• _REQUIREMENTS_:
Quote, without change, all of the lines that follow.

◆ ◆ ◆ ◆ ◆

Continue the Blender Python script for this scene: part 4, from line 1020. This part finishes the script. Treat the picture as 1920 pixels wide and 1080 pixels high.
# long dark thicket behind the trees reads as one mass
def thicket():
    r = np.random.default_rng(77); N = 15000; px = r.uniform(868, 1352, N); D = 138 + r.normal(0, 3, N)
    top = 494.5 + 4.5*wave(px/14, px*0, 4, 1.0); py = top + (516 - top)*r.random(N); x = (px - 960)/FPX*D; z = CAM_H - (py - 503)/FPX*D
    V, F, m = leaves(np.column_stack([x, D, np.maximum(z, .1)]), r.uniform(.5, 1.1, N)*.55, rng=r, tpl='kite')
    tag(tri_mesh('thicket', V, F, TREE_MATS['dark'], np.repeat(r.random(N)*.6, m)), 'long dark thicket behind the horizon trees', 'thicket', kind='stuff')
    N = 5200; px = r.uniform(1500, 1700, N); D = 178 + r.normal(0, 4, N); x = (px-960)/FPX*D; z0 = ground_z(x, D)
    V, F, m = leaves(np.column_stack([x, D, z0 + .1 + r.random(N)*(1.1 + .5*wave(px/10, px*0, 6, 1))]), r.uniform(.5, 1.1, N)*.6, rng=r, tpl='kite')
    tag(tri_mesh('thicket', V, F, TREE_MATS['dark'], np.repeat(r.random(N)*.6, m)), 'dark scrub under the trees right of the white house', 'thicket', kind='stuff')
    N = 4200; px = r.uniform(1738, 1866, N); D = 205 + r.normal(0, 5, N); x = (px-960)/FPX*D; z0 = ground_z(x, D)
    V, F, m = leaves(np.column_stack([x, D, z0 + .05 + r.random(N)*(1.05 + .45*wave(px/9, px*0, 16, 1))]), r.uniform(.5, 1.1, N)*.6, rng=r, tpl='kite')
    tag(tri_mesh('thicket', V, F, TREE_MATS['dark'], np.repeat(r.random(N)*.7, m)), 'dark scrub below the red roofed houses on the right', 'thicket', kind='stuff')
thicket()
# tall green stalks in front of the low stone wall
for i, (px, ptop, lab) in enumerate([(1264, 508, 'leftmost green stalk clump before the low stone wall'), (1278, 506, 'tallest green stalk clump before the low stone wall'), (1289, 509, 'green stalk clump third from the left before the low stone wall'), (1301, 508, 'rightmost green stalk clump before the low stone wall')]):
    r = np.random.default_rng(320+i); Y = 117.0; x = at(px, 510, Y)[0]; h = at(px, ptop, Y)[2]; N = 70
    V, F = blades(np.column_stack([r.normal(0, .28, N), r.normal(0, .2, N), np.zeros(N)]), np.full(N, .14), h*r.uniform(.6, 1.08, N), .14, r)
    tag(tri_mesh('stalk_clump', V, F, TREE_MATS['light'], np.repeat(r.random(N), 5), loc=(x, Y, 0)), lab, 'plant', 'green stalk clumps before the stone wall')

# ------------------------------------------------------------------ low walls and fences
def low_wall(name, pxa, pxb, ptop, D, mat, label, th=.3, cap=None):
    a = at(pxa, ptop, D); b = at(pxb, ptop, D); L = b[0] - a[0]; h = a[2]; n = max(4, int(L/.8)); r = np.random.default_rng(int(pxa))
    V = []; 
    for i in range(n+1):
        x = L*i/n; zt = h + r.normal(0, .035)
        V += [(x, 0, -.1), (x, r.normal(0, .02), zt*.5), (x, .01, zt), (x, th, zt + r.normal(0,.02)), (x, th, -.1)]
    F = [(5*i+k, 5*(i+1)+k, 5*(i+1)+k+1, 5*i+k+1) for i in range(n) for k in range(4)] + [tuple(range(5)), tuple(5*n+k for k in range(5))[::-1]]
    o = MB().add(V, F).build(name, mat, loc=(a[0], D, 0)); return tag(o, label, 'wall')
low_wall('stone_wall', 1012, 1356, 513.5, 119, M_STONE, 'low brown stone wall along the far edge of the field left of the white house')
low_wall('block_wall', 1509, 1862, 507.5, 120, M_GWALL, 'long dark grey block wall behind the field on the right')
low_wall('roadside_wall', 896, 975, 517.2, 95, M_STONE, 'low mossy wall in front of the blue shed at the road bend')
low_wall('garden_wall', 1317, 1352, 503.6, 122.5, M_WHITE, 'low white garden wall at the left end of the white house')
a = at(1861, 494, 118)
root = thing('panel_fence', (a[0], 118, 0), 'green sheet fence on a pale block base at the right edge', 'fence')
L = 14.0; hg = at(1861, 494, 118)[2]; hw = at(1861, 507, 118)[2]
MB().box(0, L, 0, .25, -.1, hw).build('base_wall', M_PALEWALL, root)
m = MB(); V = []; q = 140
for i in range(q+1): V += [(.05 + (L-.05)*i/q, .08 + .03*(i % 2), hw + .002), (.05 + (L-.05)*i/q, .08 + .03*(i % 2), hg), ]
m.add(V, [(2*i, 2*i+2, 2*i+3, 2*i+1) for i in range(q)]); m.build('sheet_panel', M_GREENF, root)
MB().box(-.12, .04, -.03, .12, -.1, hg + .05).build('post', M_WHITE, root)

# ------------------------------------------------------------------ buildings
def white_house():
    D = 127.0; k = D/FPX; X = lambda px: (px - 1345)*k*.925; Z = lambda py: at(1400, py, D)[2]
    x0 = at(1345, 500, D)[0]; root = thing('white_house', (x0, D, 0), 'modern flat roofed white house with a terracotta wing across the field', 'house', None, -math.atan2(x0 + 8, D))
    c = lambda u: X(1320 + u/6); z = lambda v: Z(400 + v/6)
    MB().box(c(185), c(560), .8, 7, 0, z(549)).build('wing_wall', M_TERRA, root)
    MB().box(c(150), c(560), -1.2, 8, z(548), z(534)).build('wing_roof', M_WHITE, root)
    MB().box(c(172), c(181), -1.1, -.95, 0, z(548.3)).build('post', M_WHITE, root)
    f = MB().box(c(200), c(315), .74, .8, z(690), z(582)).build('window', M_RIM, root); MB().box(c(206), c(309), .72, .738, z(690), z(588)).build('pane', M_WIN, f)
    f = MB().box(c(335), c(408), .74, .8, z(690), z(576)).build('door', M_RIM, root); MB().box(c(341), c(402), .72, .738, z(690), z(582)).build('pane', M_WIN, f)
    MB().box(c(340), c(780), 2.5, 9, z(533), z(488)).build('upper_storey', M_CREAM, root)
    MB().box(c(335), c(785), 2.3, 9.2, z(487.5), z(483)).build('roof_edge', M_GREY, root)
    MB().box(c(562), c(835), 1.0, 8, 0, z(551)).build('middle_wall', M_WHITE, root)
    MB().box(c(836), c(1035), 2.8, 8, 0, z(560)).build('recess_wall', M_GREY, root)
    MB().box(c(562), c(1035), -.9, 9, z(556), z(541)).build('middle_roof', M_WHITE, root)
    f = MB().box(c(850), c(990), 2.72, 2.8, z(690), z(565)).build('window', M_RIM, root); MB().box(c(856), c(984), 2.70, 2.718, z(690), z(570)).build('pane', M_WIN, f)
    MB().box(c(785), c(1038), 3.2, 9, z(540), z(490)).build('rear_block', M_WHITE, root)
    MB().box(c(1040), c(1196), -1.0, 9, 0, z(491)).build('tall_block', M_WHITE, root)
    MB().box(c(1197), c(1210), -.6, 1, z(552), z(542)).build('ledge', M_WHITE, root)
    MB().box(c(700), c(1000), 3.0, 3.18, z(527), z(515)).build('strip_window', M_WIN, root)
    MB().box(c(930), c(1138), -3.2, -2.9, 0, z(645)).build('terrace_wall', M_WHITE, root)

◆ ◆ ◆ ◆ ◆

• _COMPLETE OUTPUT_:
Continue the Blender Python script for this scene: part 4, from line 1020. This part finishes the script. Treat the picture as 1920 pixels wide and 1080 pixels high.
# long dark thicket behind the trees reads as one mass
def thicket():
    r = np.random.default_rng(77); N = 15000; px = r.uniform(868, 1352, N); D = 138 + r.normal(0, 3, N)
    top = 494.5 + 4.5*wave(px/14, px*0, 4, 1.0); py = top + (516 - top)*r.random(N); x = (px - 960)/FPX*D; z = CAM_H - (py - 503)/FPX*D
    V, F, m = leaves(np.column_stack([x, D, np.maximum(z, .1)]), r.uniform(.5, 1.1, N)*.55, rng=r, tpl='kite')
    tag(tri_mesh('thicket', V, F, TREE_MATS['dark'], np.repeat(r.random(N)*.6, m)), 'long dark thicket behind the horizon trees', 'thicket', kind='stuff')
    N = 5200; px = r.uniform(1500, 1700, N); D = 178 + r.normal(0, 4, N); x = (px-960)/FPX*D; z0 = ground_z(x, D)
    V, F, m = leaves(np.column_stack([x, D, z0 + .1 + r.random(N)*(1.1 + .5*wave(px/10, px*0, 6, 1))]), r.uniform(.5, 1.1, N)*.6, rng=r, tpl='kite')
    tag(tri_mesh('thicket', V, F, TREE_MATS['dark'], np.repeat(r.random(N)*.6, m)), 'dark scrub under the trees right of the white house', 'thicket', kind='stuff')
    N = 4200; px = r.uniform(1738, 1866, N); D = 205 + r.normal(0, 5, N); x = (px-960)/FPX*D; z0 = ground_z(x, D)
    V, F, m = leaves(np.column_stack([x, D, z0 + .05 + r.random(N)*(1.05 + .45*wave(px/9, px*0, 16, 1))]), r.uniform(.5, 1.1, N)*.6, rng=r, tpl='kite')
    tag(tri_mesh('thicket', V, F, TREE_MATS['dark'], np.repeat(r.random(N)*.7, m)), 'dark scrub below the red roofed houses on the right', 'thicket', kind='stuff')
thicket()
# tall green stalks in front of the low stone wall
for i, (px, ptop, lab) in enumerate([(1264, 508, 'leftmost green stalk clump before the low stone wall'), (1278, 506, 'tallest green stalk clump before the low stone wall'), (1289, 509, 'green stalk clump third from the left before the low stone wall'), (1301, 508, 'rightmost green stalk clump before the low stone wall')]):
    r = np.random.default_rng(320+i); Y = 117.0; x = at(px, 510, Y)[0]; h = at(px, ptop, Y)[2]; N = 70
    V, F = blades(np.column_stack([r.normal(0, .28, N), r.normal(0, .2, N), np.zeros(N)]), np.full(N, .14), h*r.uniform(.6, 1.08, N), .14, r)
    tag(tri_mesh('stalk_clump', V, F, TREE_MATS['light'], np.repeat(r.random(N), 5), loc=(x, Y, 0)), lab, 'plant', 'green stalk clumps before the stone wall')

# ------------------------------------------------------------------ low walls and fences
def low_wall(name, pxa, pxb, ptop, D, mat, label, th=.3, cap=None):
    a = at(pxa, ptop, D); b = at(pxb, ptop, D); L = b[0] - a[0]; h = a[2]; n = max(4, int(L/.8)); r = np.random.default_rng(int(pxa))
    V = []; 
    for i in range(n+1):
        x = L*i/n; zt = h + r.normal(0, .035)
        V += [(x, 0, -.1), (x, r.normal(0, .02), zt*.5), (x, .01, zt), (x, th, zt + r.normal(0,.02)), (x, th, -.1)]
    F = [(5*i+k, 5*(i+1)+k, 5*(i+1)+k+1, 5*i+k+1) for i in range(n) for k in range(4)] + [tuple(range(5)), tuple(5*n+k for k in range(5))[::-1]]
    o = MB().add(V, F).build(name, mat, loc=(a[0], D, 0)); return tag(o, label, 'wall')
low_wall('stone_wall', 1012, 1356, 513.5, 119, M_STONE, 'low brown stone wall along the far edge of the field left of the white house')
low_wall('block_wall', 1509, 1862, 507.5, 120, M_GWALL, 'long dark grey block wall behind the field on the right')
low_wall('roadside_wall', 896, 975, 517.2, 95, M_STONE, 'low mossy wall in front of the blue shed at the road bend')
low_wall('garden_wall', 1317, 1352, 503.6, 122.5, M_WHITE, 'low white garden wall at the left end of the white house')
a = at(1861, 494, 118)
root = thing('panel_fence', (a[0], 118, 0), 'green sheet fence on a pale block base at the right edge', 'fence')
L = 14.0; hg = at(1861, 494, 118)[2]; hw = at(1861, 507, 118)[2]
MB().box(0, L, 0, .25, -.1, hw).build('base_wall', M_PALEWALL, root)
m = MB(); V = []; q = 140
for i in range(q+1): V += [(.05 + (L-.05)*i/q, .08 + .03*(i % 2), hw + .002), (.05 + (L-.05)*i/q, .08 + .03*(i % 2), hg), ]
m.add(V, [(2*i, 2*i+2, 2*i+3, 2*i+1) for i in range(q)]); m.build('sheet_panel', M_GREENF, root)
MB().box(-.12, .04, -.03, .12, -.1, hg + .05).build('post', M_WHITE, root)

# ------------------------------------------------------------------ buildings
def white_house():
    D = 127.0; k = D/FPX; X = lambda px: (px - 1345)*k*.925; Z = lambda py: at(1400, py, D)[2]
    x0 = at(1345, 500, D)[0]; root = thing('white_house', (x0, D, 0), 'modern flat roofed white house with a terracotta wing across the field', 'house', None, -math.atan2(x0 + 8, D))
    c = lambda u: X(1320 + u/6); z = lambda v: Z(400 + v/6)
    MB().box(c(185), c(560), .8, 7, 0, z(549)).build('wing_wall', M_TERRA, root)
    MB().box(c(150), c(560), -1.2, 8, z(548), z(534)).build('wing_roof', M_WHITE, root)
    MB().box(c(172), c(181), -1.1, -.95, 0, z(548.3)).build('post', M_WHITE, root)
    f = MB().box(c(200), c(315), .74, .8, z(690), z(582)).build('window', M_RIM, root); MB().box(c(206), c(309), .72, .738, z(690), z(588)).build('pane', M_WIN, f)
    f = MB().box(c(335), c(408), .74, .8, z(690), z(576)).build('door', M_RIM, root); MB().box(c(341), c(402), .72, .738, z(690), z(582)).build('pane', M_WIN, f)
    MB().box(c(340), c(780), 2.5, 9, z(533), z(488)).build('upper_storey', M_CREAM, root)
    MB().box(c(335), c(785), 2.3, 9.2, z(487.5), z(483)).build('roof_edge', M_GREY, root)
    MB().box(c(562), c(835), 1.0, 8, 0, z(551)).build('middle_wall', M_WHITE, root)
    MB().box(c(836), c(1035), 2.8, 8, 0, z(560)).build('recess_wall', M_GREY, root)
    MB().box(c(562), c(1035), -.9, 9, z(556), z(541)).build('middle_roof', M_WHITE, root)
    f = MB().box(c(850), c(990), 2.72, 2.8, z(690), z(565)).build('window', M_RIM, root); MB().box(c(856), c(984), 2.70, 2.718, z(690), z(570)).build('pane', M_WIN, f)
    MB().box(c(785), c(1038), 3.2, 9, z(540), z(490)).build('rear_block', M_WHITE, root)
    MB().box(c(1040), c(1196), -1.0, 9, 0, z(491)).build('tall_block', M_WHITE, root)
    MB().box(c(1197), c(1210), -.6, 1, z(552), z(542)).build('ledge', M_WHITE, root)
    MB().box(c(700), c(1000), 3.0, 3.18, z(527), z(515)).build('strip_window', M_WIN, root)
    MB().box(c(930), c(1138), -3.2, -2.9, 0, z(645)).build('terrace_wall', M_WHITE, root)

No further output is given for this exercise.